そうなわけね、中国ではもう日本になんか関心ないわけ。この後ずっと書かれているのは、新しい中国でのキーワードについて。「そのキーワードとは『超級女声』、湖南省の衛星テレビ局が製作した、言うならばかつての『スター誕生!』のようなタレント発掘番組」についてです。


近代化を始めた中国で、テレビが普及し、そこから“スター”が誕生してくる、それが誰でもある日突然タレントになれる!というような図は、いつか私たちも通ってきた道のような気がしますね。しかし中国は規模が違うので15万人もの応募があるらしく、すごいものです。

また過去の日本や、その昔のアメリカなどとの大きな違いは、この番組を巡って携帯電話のショートメッセージが多用されていて、それが番組自体にも影響を与えているようです。若者の新しいコミュニケーション形態が単にこの番組に限らず、大ヒットしているこの番組を契機として、単なる娯楽を越えて、中国の民主を表している、という見方(分析)も広まっているとのことです。


権威にある人たちは「あんな低俗番組!」とけなし、「そもそも魯迅は…」、とか「五四革命では…」と、過去の権威に訴えて文句を言い、もっと若い世代は、この現象自体を歓迎ムードで観察しているようです。最後に、この現象について分析しているいろんな人の文章を検証した後のふるまいさんの結びの言葉。皆さんは何十年代生まれですか? 日本の後近代のどこらあたりにいるのでしょうか?

そうやってさまざまな意見を読んでいるうちに、学者ではないが、ある編集者の投稿が目に付いた。この編集者は繁華街で、自分が支持する『超級女声』アイドルのためにショートメッセージ投票を通行人に呼びかけていた若者を目にしたという。

「この1990年前後生まれの子供たちは、筆者のような80年後半世代とはまったく違った思考を持つようだ。
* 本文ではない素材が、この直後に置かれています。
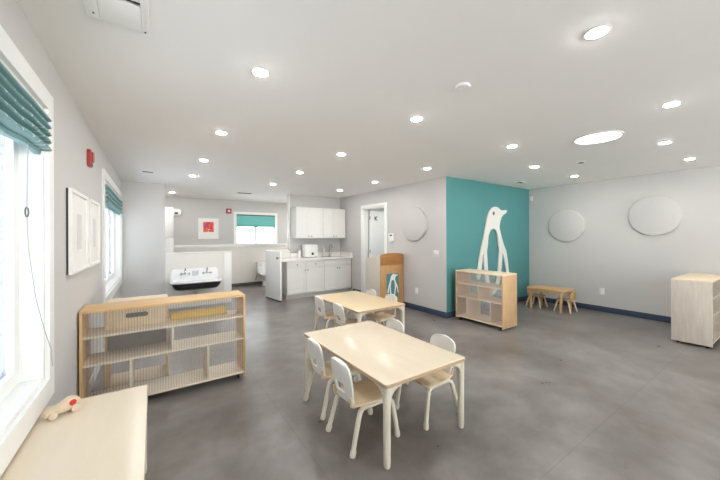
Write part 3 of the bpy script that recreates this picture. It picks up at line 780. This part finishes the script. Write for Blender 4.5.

彼らは『エンターテイメント産業』という言葉の意味は知らないかもしれないが、彼らには独自のルール受け入れと価値の判断基準があって、それを自分の身体を使って表現しようとする意志を持つのだ。たぶん、これこそが『超級女声』が引き起こした社会現象であり、とにもかくにもそれは空前の出来ごとだったのだ。このような現象はある種の観点、あるいは論点であっさりと片付けられるようなものではなく、社会はまたそれを消化していかなければならないわけで、それより前に、責任感のある学者がその現象を観察し、分析していく努力をすべきだろう」(「『超級女声』を『消化』する時間をくださいな」新京報・8月23日)

80年代生まれのこの人物でも90年代生まれの子供たちに、世代の違いを感じる世の中なのだ。その彼らにとって、40代を遠く過ぎたおっさんやおばさんたちが、五四運動なんか持ち出して何かを説いたところでしょうがないのかもしれない。ならば、『超級女声』で参加の喜びを味わった子供たちが大きくなったとき、この社会はどんなふうになるのだろうかと想像してなんだかうきうきしてしまうのは、わたしがあまりに能天気だからだろうか。